While parked on the side of the road, a trooper saw a truck pass by and believed that the passenger was not wearing a seat belt. After the trooper stopped the truck and approached the passenger side, he realized that passenger was wearing his seat belt, but the gray belt had not been visible against the passenger’s gray shirt. The passenger stated that he was wearing his seat belt the whole time, and the trooper did not cite him for a seat belt infraction.

However, upon approaching the window, the trooper had also immediately noticed an odor of alcohol coming from the vehicle. The trooper asked the passenger and the driver (the defendant) if they had been drinking, and both men said yes. The trooper asked the men to step out of the truck, and saw that the defendant’s eyes were red, glassy, and bloodshot. After further investigation, the trooper determined the defendant was impaired and charged him with DWI. The defendant filed a motion to suppress, arguing there was no reasonable suspicion to support the initial or extended vehicle stop. The trial court denied the motion, finding that the trooper had a mistaken but lawful basis for the initial stop, and he developed reasonable suspicion of other criminal activity that warranted an extension of the stop. The defendant proceeded to trial, was convicted of DWI, and appealed.

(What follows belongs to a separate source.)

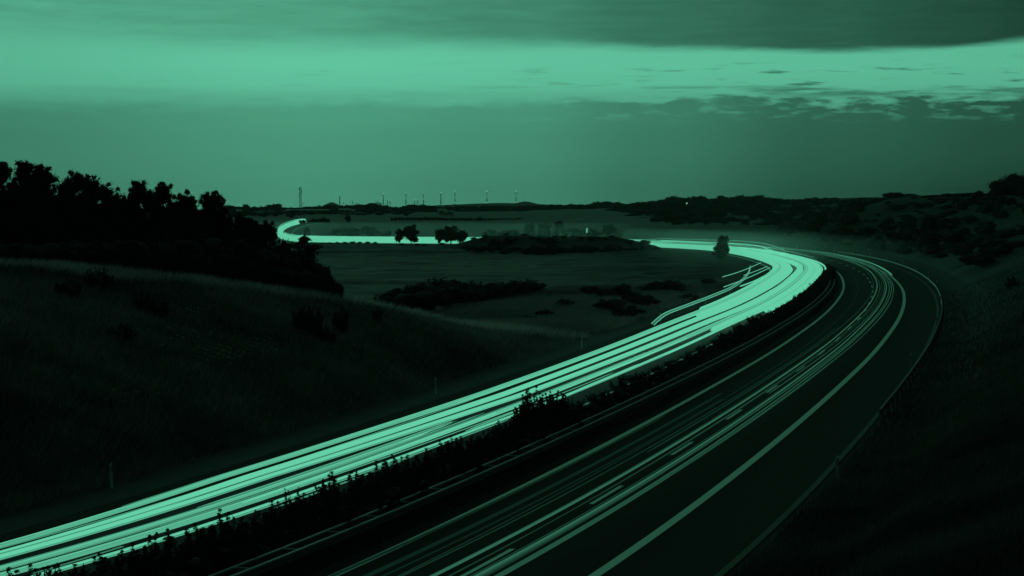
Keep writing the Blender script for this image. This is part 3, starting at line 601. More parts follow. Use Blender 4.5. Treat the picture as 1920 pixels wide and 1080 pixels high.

The appellate court affirmed the findings and rulings denying the suppression motion. First, the trial court’s findings of fact were adequately supported by the trooper’s testimony. Second, even though the trooper’s initial belief that the passenger was not wearing a seat belt turned out to be mistaken, it was nevertheless objectively reasonable (“failing to see a gray seat belt atop a gray shirt is one a reasonable officer could make”) and the extension of the stop was permissible based on the trooper “instantaneously” smelling an odor of alcohol coming from the vehicle, raising a reasonable suspicion of DWI. Defendant’s related constitutional arguments concerning the extension of the stop and probable cause to arrest were not properly raised at the trial level, so they were dismissed on appeal. As to defendant’s remaining arguments regarding his trial (denial of motion to dismiss at close of evidence, allowing a “positive” PBT reading into evidence, and qualifying the trooper as an expert in HGN), the appellate court likewise found no error.

In a case in which the court determined that the defendant received ineffective assistance of appellate counsel, it considered whether the officers’ mistake of fact regarding a basis for a traffic stop was reasonable and concluded that it was not. Having found that appellate counsel’s performance was deficient, the court moved on to the prejudice prong of the ineffective assistance of counsel claim. The analysis required it to evaluate how it would have ruled on direct appeal with respect to the defendant’s claim that the officers’ mistake of fact regarding his vehicle registration invalidated the traffic stop. Here, the officers argued that the stop was justified because the vehicle had an expired registration. Although the vehicle’s registration was in fact valid at the time, the trial court had found that the officers’ mistake was reasonable and did not invalidate the stop. The DMV record indicated that the registration was valid and the officers stopped the vehicle “for a registration violation despite having intentionally neglected to read the very sentence in which the relevant expiration date appeared.” Under the circumstances the court found that there is a reasonable probability that it would have determined that the facts do not constitute the sort of objectively reasonable mistake of fact tolerable under the fourth amendment.